Dulwich HamletSport

Dulwich Hamlet defender: Third promotion of my career would be best yet

By Richard Cawley

richard@slpmedia.co.uk

Nathan Green is hoping to celebrate the third promotion of his career by helping Dulwich Hamlet reach Vanarama National South – and reckons it would be the sweetest of the lot.

The Bermondsey-born defender, 25, won the Ryman League Division One South title with Croydon in 2010. And two years later he was part of the Billericay Town side which claimed the Premier Division championship.

It looks a foregone conclusion that his old Essex club will be breaking open the champagne at the end of April – as they are four points ahead of Hamlet and have five matches in hand.

Dulwich needed almost a faultless second half of the campaign but have taken one point from a possible 12.

Green signed for Hamlet at the start of last season. He played League Two football for Dagenham & Redbridge and in the National League with Dartford Town.

“It’s probably coming up as the longest I’ve been at a club,” he said. “I don’t know if that is bad luck before. There have been a few times where the manager has left, so I’ve left.

“It’s just how it has worked out. I’ve never found a home until now where I felt really comfortable. It gives you more confidence and enjoyment. Most of the players who were here last season stayed and it is almost a family environment – you feel like you are playing with friends and not just random people.

“It would mean everything to win promotion here. It is the place I have grown the most as a player, it would make it 10 times better.”
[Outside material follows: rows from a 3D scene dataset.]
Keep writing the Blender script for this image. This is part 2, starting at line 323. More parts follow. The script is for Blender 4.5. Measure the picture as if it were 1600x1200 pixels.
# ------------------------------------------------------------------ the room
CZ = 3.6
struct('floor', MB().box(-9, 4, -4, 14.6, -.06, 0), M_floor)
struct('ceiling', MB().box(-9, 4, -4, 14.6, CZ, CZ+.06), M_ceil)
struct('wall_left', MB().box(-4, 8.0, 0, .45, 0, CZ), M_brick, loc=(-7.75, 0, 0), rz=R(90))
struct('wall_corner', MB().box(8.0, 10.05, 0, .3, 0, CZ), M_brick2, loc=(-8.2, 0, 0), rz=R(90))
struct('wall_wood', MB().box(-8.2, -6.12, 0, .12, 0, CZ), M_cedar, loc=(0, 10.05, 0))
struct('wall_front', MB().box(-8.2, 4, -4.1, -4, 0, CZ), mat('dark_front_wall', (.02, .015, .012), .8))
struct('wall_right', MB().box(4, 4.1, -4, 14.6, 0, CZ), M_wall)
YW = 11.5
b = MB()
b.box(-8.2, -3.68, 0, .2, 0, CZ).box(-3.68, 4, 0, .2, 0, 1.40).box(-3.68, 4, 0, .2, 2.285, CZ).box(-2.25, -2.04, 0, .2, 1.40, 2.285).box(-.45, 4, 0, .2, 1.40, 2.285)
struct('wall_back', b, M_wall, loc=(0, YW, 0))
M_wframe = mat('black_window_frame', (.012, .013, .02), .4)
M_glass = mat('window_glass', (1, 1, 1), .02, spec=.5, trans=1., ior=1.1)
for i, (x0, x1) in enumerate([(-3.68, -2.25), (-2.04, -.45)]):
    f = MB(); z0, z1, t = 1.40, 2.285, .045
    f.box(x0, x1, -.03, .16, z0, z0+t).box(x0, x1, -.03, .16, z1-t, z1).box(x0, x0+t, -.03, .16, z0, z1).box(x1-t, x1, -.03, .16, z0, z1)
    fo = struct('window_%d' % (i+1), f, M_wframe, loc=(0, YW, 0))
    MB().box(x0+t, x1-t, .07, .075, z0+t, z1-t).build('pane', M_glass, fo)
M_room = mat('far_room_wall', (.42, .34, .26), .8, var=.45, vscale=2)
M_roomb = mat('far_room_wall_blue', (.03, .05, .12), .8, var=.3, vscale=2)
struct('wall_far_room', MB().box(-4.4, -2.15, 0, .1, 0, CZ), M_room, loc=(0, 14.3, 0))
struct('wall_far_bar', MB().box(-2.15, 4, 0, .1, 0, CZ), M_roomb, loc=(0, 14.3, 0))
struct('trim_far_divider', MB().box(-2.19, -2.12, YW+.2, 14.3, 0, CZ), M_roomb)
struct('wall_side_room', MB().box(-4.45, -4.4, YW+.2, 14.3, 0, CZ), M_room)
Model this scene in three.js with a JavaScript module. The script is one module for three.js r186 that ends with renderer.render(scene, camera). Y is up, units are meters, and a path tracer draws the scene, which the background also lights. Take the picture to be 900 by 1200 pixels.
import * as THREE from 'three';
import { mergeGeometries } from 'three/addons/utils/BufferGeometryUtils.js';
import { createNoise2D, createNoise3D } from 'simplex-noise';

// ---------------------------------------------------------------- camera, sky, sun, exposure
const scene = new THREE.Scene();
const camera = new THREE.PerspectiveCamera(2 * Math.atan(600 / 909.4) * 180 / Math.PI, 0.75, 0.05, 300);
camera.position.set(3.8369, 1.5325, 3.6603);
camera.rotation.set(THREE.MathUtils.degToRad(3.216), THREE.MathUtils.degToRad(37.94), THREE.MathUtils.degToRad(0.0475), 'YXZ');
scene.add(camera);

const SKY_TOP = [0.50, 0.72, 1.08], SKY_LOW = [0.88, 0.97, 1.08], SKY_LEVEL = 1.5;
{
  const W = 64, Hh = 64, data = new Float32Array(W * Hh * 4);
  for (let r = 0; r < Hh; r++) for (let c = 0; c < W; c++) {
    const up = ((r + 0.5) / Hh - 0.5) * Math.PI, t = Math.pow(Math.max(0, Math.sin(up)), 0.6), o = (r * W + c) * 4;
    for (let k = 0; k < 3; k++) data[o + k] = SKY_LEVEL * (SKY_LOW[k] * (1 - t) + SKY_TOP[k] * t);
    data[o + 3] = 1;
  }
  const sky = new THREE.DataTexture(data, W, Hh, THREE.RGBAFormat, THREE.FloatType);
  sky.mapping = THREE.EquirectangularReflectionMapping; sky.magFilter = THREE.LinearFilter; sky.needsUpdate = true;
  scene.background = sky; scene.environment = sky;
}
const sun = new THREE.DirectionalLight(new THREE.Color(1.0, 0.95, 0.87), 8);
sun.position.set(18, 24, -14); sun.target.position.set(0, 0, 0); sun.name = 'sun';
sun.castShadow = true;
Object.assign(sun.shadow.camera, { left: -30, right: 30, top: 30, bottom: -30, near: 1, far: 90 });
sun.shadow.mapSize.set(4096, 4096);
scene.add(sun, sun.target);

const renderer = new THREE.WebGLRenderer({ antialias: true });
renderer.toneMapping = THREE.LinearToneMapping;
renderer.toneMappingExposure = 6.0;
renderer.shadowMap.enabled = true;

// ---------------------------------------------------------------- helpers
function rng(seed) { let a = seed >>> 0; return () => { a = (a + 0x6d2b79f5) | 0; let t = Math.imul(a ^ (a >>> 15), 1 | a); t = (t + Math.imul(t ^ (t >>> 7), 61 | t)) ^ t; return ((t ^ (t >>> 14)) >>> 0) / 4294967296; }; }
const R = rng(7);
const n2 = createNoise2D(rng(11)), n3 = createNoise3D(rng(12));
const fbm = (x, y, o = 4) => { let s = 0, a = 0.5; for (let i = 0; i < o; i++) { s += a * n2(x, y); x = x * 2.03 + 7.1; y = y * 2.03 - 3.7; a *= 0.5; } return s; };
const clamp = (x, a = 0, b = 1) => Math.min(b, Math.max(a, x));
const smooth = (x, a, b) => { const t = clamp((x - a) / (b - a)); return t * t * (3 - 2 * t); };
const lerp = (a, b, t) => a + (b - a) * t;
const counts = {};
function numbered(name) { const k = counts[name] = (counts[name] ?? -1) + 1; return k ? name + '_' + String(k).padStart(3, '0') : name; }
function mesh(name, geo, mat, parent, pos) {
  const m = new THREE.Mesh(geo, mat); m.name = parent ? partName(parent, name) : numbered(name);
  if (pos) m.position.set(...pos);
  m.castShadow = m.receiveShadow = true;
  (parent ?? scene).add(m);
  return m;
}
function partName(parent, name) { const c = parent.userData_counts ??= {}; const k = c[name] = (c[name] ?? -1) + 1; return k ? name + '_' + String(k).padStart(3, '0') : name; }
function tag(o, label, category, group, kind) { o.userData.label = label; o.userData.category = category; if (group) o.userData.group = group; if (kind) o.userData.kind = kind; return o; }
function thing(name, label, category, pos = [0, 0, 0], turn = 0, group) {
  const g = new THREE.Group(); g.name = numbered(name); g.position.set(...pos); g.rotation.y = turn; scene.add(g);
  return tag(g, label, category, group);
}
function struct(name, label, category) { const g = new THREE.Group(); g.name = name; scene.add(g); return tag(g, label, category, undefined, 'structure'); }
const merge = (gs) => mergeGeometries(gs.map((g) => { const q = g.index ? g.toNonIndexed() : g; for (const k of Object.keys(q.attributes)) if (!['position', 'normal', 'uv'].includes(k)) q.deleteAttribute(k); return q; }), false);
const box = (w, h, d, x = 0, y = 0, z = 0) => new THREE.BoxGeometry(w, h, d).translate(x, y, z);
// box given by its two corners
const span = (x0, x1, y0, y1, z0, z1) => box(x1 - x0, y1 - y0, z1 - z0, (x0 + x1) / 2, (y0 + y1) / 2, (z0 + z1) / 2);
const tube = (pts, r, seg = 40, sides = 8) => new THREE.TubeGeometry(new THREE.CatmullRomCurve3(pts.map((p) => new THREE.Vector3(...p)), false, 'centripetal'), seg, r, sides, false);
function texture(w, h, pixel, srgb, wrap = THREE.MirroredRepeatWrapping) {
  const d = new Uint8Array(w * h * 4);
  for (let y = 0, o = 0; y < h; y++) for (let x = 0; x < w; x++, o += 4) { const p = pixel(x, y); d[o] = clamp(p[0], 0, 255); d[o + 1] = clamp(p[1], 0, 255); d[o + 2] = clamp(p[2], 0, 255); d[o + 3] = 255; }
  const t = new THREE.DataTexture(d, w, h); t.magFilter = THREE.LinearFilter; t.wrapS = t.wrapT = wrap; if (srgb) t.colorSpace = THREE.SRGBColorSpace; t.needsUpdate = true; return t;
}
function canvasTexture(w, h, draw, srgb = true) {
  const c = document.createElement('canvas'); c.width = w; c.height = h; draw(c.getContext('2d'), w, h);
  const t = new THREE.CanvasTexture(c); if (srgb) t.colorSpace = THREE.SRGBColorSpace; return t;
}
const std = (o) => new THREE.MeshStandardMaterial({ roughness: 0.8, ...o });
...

Green, who plays left wing-back for Hamlet, represented Bermondsey & Rotherhithe PSFA district as a schoolboy. He had trials with Millwall and West Ham United.

“One of the main reasons I got told no was that I was too small,” he said. “It’s hard to believe now because I am 6-foot 2 now. I was a late bloomer.

“I wanted to play as high as I could but I never said I’m going to be able to play for a professional team. I did always say that whatever team I am at I could do better and play higher in the future.”

Dulwich’s progress is being put under threat by the uncertainty over their future – caught in the crossfire of a row between Southwark Council and Meadow Residential.

But Green is in no doubt that the potential of the South London club, whose gates are regularly around the 2,000-mark, can achieve great things.

“I feel they can go all the way to the Football League,” he said. “I’ve never been at a club with better coaches and the facilities are good too. I’ve learned so much. I’ve got no doubt they can get into the league.

“I knew Gavin Rose [Dulwich boss] from when he managed me at Fisher. I was 14 or 15. I played against Dulwich for Margate and I experienced the atmosphere.

“Everything went pear-shaped at Margate in the summer and Gavin contacted me and asked how I’d feel about coming down. I already knew what the coaches were all about and so it was an easy decision to make.

Green featured eight times for Dagenham & Redbridge, who he had joined for an undisclosed fee from Tonbridge Angels in June 2014. By the following January his contract had been terminated and he dropped back down the football pyramid with Dartford.

“I did okay at Dagenham but I had a lot of things to learn in a short space of time,” he said.

“I felt like I was a raw player and had a lot that needed to be taught to me but the club wasn’t doing so well at the time and the management team had a lot of pressure on them.

“They just wanted to get results and didn’t have that time to give to me.”